Exercise goal - Transcribe only part of the material below: the lines from the one containing "1200 pixels high." through the one containing "mb.build('roof', M['far_roof'], dh)", inclusive, exactly as written.

++++++

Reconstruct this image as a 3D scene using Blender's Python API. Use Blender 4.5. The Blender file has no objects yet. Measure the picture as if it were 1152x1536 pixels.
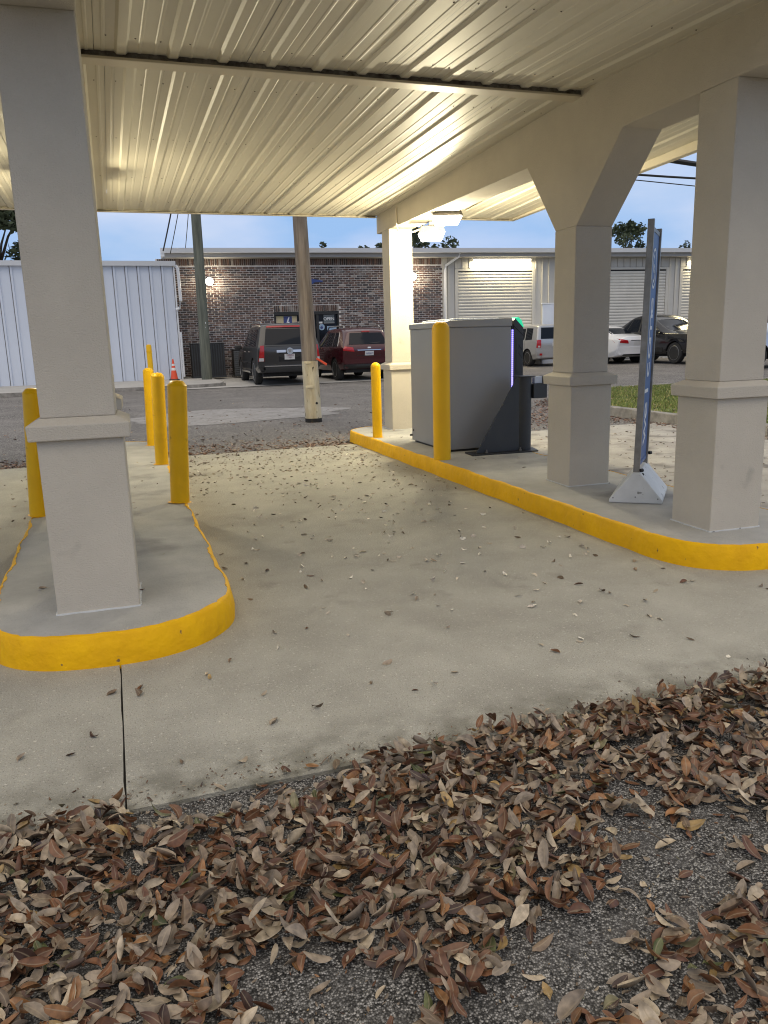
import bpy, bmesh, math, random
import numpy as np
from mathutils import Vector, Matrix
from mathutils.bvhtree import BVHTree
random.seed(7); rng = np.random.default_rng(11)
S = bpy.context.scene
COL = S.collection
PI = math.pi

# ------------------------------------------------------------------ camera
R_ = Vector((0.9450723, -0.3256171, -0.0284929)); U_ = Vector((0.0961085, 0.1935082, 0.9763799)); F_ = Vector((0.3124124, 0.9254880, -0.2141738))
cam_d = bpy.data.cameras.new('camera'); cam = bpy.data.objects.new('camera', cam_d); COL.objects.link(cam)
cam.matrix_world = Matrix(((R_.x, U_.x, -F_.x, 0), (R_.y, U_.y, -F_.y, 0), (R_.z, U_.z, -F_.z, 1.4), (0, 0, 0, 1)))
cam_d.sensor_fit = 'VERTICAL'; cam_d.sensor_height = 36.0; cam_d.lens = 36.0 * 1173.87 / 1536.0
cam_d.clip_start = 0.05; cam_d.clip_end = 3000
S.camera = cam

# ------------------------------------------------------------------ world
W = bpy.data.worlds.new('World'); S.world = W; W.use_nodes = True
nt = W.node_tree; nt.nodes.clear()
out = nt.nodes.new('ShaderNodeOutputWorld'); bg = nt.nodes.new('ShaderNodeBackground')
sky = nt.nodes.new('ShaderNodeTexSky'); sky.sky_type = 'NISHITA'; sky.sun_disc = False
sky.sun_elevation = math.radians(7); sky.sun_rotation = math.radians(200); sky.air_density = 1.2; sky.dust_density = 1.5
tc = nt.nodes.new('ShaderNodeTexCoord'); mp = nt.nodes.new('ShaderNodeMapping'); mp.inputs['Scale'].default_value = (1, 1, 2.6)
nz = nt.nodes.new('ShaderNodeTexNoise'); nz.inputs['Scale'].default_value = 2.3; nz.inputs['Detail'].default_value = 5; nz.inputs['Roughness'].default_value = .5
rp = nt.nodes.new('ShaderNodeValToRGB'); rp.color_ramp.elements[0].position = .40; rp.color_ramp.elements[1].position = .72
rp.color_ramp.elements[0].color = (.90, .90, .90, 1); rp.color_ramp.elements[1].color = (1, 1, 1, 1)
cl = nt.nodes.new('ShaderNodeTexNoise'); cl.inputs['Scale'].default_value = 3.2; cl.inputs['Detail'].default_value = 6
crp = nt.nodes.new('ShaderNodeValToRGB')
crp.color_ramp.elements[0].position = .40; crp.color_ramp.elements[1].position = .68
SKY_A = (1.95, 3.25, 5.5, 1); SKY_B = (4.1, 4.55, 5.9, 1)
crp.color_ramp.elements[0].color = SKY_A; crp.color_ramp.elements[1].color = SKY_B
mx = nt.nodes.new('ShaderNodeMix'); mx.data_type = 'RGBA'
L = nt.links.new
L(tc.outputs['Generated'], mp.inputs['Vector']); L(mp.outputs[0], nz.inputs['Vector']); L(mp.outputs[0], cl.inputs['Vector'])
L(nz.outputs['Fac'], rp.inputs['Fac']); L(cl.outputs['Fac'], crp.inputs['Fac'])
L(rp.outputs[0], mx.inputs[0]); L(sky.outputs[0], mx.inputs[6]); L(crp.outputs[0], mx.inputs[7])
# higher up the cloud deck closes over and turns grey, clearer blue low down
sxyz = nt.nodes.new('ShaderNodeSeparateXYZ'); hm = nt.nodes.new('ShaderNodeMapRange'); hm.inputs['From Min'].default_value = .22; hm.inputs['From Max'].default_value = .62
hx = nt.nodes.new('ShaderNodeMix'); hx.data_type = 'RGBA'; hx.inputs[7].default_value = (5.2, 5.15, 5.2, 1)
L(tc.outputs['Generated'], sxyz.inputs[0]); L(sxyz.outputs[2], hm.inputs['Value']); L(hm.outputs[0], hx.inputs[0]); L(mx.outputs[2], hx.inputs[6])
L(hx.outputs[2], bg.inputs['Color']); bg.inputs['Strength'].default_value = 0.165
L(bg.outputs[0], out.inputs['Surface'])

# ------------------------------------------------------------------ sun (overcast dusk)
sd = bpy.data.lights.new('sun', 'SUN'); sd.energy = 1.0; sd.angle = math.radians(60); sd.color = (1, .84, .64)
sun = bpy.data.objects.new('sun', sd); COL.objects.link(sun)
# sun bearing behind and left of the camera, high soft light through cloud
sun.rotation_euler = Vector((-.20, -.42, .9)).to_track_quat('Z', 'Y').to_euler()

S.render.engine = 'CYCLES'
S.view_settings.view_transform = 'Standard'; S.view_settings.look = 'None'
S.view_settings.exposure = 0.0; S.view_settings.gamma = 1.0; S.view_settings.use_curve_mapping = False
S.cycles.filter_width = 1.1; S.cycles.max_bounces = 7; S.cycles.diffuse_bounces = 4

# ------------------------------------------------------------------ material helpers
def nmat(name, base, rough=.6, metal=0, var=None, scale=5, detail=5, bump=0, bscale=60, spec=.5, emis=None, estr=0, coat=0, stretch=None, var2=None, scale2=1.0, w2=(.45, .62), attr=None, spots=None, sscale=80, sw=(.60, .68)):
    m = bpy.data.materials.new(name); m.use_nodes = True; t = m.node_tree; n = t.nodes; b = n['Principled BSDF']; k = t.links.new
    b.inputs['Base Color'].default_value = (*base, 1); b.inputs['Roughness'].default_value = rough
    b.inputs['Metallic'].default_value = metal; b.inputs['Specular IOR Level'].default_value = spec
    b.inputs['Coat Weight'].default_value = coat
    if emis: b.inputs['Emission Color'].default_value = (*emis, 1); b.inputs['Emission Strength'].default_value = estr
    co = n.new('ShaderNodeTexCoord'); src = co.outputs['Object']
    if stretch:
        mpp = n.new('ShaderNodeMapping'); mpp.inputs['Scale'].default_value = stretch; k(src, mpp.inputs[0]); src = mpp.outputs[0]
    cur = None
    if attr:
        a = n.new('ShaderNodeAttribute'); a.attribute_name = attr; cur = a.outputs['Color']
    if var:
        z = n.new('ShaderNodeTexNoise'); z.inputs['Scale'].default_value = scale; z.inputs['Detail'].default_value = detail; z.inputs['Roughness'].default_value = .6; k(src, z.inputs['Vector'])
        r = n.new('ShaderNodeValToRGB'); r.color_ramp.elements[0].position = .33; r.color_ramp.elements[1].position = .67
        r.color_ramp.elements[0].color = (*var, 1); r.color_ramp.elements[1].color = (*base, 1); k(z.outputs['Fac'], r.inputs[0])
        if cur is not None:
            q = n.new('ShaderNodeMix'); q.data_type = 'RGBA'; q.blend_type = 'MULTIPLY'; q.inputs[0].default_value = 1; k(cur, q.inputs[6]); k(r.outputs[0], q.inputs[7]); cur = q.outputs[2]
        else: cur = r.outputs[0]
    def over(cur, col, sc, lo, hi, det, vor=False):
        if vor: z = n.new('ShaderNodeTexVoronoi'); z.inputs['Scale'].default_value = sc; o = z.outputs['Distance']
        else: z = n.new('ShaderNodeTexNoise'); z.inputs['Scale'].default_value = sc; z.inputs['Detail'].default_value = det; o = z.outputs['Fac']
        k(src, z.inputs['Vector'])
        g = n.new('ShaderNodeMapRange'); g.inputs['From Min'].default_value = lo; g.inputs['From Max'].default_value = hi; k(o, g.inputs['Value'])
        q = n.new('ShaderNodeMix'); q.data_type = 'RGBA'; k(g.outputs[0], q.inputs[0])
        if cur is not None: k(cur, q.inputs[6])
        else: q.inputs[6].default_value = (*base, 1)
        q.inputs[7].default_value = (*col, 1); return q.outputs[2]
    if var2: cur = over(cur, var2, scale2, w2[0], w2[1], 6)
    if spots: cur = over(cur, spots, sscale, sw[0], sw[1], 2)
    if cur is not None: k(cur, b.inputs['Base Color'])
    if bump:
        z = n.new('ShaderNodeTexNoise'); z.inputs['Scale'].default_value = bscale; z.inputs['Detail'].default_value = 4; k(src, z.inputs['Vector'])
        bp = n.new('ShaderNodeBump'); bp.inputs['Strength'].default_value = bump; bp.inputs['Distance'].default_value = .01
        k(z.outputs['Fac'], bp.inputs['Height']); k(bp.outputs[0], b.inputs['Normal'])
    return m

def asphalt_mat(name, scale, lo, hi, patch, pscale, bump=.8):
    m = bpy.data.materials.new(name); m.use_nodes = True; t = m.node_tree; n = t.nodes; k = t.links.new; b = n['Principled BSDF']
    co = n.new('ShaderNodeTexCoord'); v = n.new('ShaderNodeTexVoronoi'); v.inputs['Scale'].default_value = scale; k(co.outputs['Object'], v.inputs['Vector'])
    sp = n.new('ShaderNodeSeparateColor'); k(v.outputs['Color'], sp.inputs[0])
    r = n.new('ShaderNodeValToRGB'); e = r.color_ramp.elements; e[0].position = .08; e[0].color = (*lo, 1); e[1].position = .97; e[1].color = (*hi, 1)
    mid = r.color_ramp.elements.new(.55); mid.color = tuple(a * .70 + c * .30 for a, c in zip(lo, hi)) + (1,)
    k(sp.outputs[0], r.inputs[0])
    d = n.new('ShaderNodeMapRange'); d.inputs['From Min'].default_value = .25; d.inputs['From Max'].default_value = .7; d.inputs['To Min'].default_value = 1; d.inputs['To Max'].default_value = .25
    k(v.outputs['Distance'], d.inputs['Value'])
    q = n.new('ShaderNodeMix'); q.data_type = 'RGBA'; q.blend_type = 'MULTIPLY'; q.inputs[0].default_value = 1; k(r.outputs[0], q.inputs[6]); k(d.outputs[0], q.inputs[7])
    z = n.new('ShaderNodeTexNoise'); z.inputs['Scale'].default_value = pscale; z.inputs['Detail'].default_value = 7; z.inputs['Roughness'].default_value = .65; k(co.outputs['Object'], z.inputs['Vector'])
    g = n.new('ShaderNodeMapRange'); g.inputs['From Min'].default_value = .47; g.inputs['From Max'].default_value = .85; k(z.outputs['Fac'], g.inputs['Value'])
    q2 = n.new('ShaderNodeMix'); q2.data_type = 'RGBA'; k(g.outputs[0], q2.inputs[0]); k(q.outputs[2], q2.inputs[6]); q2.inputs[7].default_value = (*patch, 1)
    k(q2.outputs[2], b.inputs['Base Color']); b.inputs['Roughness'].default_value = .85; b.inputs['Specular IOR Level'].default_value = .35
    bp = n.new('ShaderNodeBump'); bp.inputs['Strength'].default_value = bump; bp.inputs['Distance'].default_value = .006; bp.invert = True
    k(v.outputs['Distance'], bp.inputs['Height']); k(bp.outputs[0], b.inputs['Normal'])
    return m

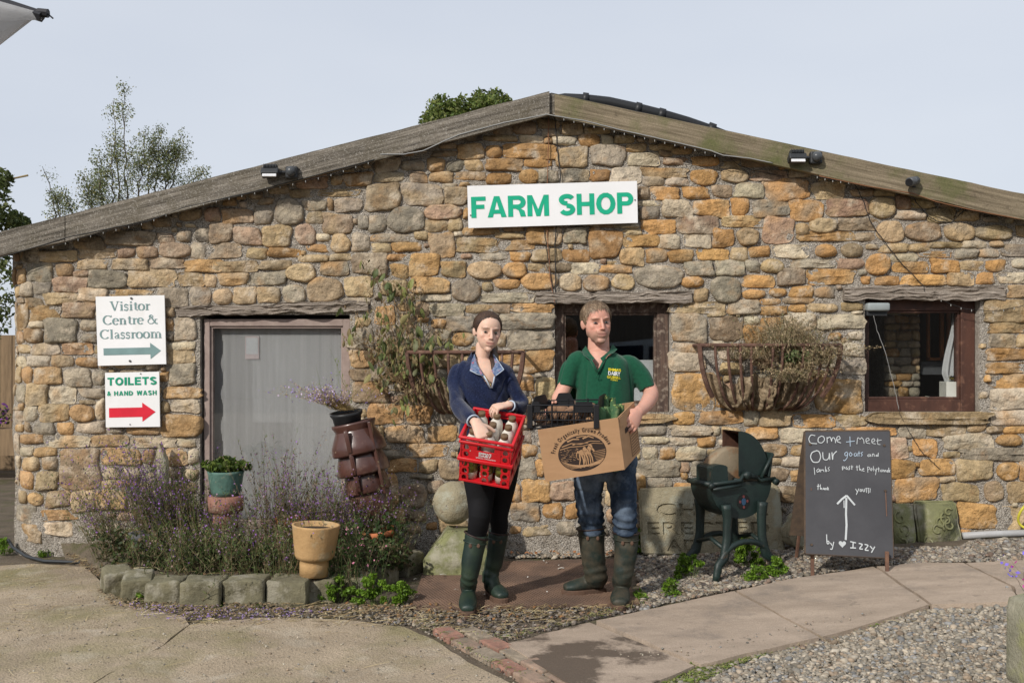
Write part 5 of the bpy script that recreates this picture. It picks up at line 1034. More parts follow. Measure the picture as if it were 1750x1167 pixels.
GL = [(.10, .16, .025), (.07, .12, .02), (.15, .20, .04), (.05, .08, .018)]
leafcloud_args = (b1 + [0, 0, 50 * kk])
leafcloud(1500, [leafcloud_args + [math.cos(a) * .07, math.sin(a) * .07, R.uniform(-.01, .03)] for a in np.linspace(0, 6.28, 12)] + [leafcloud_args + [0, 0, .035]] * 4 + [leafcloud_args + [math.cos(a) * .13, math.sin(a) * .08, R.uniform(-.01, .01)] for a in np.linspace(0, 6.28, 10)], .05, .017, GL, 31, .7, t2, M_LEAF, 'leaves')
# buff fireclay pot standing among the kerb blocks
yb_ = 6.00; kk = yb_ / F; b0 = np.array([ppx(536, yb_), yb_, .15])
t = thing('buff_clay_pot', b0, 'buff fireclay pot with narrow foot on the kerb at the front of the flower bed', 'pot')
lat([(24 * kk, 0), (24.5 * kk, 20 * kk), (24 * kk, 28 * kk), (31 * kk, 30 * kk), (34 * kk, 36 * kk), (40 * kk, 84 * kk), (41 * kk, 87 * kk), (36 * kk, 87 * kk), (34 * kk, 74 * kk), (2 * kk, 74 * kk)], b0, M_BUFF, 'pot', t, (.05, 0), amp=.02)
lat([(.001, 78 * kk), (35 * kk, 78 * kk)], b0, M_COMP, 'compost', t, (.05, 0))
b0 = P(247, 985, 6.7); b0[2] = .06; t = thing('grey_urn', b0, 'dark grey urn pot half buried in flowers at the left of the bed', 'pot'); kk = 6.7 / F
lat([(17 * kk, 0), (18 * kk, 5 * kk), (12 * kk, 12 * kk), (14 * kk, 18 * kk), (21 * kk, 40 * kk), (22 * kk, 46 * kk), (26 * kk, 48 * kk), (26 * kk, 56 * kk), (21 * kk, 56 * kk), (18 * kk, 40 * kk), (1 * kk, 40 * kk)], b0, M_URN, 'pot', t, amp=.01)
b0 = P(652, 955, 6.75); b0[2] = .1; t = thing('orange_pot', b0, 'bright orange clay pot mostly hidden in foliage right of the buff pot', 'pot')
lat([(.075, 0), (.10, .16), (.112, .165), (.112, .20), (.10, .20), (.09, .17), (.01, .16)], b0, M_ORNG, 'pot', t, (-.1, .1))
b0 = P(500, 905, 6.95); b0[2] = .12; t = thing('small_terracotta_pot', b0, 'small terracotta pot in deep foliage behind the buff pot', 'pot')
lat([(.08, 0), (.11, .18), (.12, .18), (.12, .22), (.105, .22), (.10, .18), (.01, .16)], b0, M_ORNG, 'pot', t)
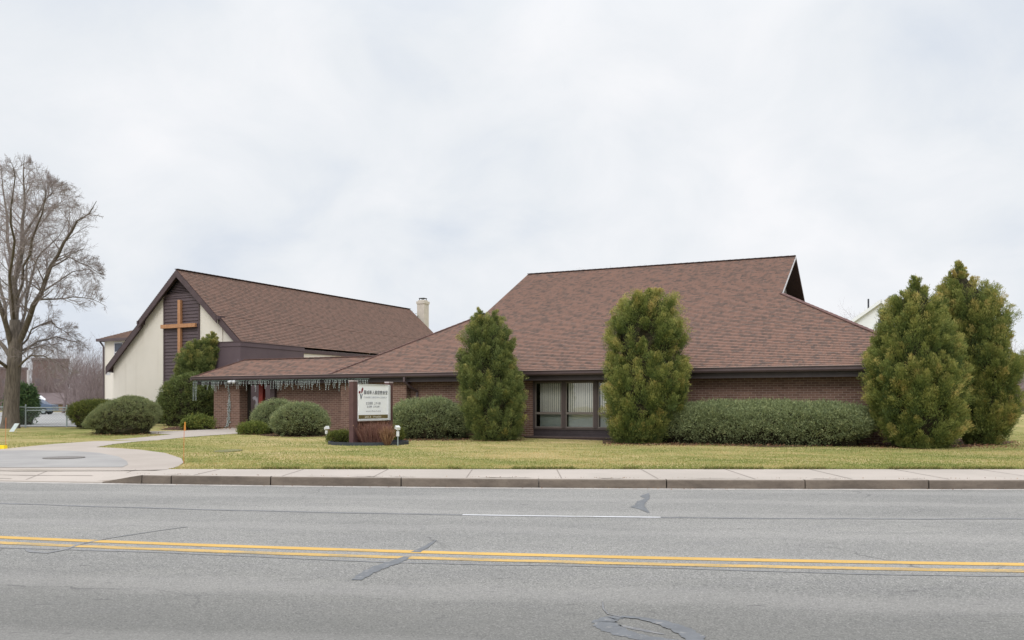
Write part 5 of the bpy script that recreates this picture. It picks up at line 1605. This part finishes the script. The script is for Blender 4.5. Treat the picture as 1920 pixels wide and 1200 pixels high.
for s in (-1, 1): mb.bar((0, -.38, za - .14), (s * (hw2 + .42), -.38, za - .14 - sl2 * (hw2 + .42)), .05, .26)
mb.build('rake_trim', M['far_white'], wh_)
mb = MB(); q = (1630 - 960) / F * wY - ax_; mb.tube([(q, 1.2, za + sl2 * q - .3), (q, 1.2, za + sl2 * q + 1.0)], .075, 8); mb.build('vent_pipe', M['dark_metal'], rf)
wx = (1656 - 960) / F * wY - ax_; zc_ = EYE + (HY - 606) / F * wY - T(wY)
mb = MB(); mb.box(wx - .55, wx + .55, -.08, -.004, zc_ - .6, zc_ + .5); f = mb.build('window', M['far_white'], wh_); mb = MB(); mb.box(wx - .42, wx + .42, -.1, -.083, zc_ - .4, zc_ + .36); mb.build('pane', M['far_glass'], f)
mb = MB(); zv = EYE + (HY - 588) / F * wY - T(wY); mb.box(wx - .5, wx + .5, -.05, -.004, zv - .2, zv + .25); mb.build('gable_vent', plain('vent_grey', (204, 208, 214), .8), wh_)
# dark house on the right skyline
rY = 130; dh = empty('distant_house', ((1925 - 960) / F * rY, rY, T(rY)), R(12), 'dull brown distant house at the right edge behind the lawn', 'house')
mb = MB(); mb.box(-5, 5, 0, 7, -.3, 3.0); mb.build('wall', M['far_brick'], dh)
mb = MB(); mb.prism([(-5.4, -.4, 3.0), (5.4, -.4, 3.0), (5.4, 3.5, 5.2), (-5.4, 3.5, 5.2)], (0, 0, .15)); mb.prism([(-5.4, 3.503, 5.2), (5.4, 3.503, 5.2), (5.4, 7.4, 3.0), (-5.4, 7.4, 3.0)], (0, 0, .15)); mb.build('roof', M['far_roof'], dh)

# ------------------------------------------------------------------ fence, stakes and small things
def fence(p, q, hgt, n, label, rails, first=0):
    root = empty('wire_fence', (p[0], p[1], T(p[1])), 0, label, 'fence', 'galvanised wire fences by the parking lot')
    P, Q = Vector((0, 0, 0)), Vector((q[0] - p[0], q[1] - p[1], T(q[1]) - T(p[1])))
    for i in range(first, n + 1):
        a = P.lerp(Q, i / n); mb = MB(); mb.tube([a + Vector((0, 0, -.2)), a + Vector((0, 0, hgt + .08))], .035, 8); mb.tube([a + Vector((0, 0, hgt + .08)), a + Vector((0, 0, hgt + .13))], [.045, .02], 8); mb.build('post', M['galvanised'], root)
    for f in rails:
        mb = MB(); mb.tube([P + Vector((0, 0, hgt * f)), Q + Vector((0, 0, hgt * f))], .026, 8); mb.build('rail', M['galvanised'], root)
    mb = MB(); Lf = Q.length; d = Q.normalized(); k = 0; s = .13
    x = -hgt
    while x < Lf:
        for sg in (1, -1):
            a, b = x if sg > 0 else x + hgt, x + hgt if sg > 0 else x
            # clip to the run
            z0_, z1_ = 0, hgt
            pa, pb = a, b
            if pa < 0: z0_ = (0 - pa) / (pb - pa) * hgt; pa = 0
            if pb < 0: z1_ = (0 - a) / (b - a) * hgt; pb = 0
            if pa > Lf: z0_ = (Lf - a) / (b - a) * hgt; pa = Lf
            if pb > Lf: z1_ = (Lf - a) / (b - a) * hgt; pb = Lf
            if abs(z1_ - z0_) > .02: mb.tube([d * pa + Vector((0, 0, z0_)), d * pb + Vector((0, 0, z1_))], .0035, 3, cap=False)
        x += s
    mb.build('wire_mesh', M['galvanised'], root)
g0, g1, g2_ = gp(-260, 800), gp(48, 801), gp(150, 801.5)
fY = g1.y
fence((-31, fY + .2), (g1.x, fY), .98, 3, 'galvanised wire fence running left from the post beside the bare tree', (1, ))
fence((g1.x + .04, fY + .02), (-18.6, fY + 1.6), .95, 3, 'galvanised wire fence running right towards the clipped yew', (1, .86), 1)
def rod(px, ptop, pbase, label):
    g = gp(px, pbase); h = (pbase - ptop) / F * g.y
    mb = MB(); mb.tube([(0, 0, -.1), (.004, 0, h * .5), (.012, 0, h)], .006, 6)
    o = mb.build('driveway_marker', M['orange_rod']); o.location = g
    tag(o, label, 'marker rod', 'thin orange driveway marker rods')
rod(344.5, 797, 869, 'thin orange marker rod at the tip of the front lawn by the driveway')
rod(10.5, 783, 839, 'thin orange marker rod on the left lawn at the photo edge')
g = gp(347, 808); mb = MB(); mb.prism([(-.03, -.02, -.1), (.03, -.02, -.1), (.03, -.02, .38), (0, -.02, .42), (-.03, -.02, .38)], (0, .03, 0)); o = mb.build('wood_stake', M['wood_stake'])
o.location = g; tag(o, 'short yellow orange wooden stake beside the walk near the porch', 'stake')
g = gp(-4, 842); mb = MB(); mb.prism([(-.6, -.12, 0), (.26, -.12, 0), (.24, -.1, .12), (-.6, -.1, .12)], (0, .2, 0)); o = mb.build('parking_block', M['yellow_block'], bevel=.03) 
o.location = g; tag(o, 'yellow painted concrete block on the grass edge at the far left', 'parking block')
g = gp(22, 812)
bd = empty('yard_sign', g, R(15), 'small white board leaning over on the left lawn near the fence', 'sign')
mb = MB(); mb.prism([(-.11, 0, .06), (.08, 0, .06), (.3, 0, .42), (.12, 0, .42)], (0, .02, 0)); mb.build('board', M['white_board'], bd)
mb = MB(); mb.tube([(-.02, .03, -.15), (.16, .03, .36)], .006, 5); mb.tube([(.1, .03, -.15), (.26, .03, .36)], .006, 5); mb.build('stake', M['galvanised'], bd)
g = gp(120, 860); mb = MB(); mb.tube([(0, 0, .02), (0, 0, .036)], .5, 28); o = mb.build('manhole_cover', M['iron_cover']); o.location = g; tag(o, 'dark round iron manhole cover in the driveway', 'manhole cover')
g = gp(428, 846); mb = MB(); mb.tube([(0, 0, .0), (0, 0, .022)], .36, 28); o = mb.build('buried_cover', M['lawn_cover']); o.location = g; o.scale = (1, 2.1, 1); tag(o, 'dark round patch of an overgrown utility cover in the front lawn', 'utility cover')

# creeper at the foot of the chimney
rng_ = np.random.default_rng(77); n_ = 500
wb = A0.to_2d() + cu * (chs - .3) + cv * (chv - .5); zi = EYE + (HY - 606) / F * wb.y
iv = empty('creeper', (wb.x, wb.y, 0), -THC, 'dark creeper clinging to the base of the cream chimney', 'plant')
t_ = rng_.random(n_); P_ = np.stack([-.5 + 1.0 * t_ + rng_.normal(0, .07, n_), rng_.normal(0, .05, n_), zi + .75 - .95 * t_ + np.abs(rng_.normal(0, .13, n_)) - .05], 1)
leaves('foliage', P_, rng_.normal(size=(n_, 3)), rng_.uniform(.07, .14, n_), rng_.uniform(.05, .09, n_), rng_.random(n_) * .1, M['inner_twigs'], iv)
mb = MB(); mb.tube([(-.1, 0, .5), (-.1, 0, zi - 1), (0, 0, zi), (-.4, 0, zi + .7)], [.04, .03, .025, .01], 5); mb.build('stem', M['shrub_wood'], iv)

++++++

Exercise result -
Write part 5 of the bpy script that recreates this picture. It picks up at line 1605. This part finishes the script. The script is for Blender 4.5. Treat the picture as 1920 pixels wide and 1200 pixels high.
for s in (-1, 1): mb.bar((0, -.38, za - .14), (s * (hw2 + .42), -.38, za - .14 - sl2 * (hw2 + .42)), .05, .26)
mb.build('rake_trim', M['far_white'], wh_)
mb = MB(); q = (1630 - 960) / F * wY - ax_; mb.tube([(q, 1.2, za + sl2 * q - .3), (q, 1.2, za + sl2 * q + 1.0)], .075, 8); mb.build('vent_pipe', M['dark_metal'], rf)
wx = (1656 - 960) / F * wY - ax_; zc_ = EYE + (HY - 606) / F * wY - T(wY)
mb = MB(); mb.box(wx - .55, wx + .55, -.08, -.004, zc_ - .6, zc_ + .5); f = mb.build('window', M['far_white'], wh_); mb = MB(); mb.box(wx - .42, wx + .42, -.1, -.083, zc_ - .4, zc_ + .36); mb.build('pane', M['far_glass'], f)
mb = MB(); zv = EYE + (HY - 588) / F * wY - T(wY); mb.box(wx - .5, wx + .5, -.05, -.004, zv - .2, zv + .25); mb.build('gable_vent', plain('vent_grey', (204, 208, 214), .8), wh_)
# dark house on the right skyline
rY = 130; dh = empty('distant_house', ((1925 - 960) / F * rY, rY, T(rY)), R(12), 'dull brown distant house at the right edge behind the lawn', 'house')
mb = MB(); mb.box(-5, 5, 0, 7, -.3, 3.0); mb.build('wall', M['far_brick'], dh)
mb = MB(); mb.prism([(-5.4, -.4, 3.0), (5.4, -.4, 3.0), (5.4, 3.5, 5.2), (-5.4, 3.5, 5.2)], (0, 0, .15)); mb.prism([(-5.4, 3.503, 5.2), (5.4, 3.503, 5.2), (5.4, 7.4, 3.0), (-5.4, 7.4, 3.0)], (0, 0, .15)); mb.build('roof', M['far_roof'], dh)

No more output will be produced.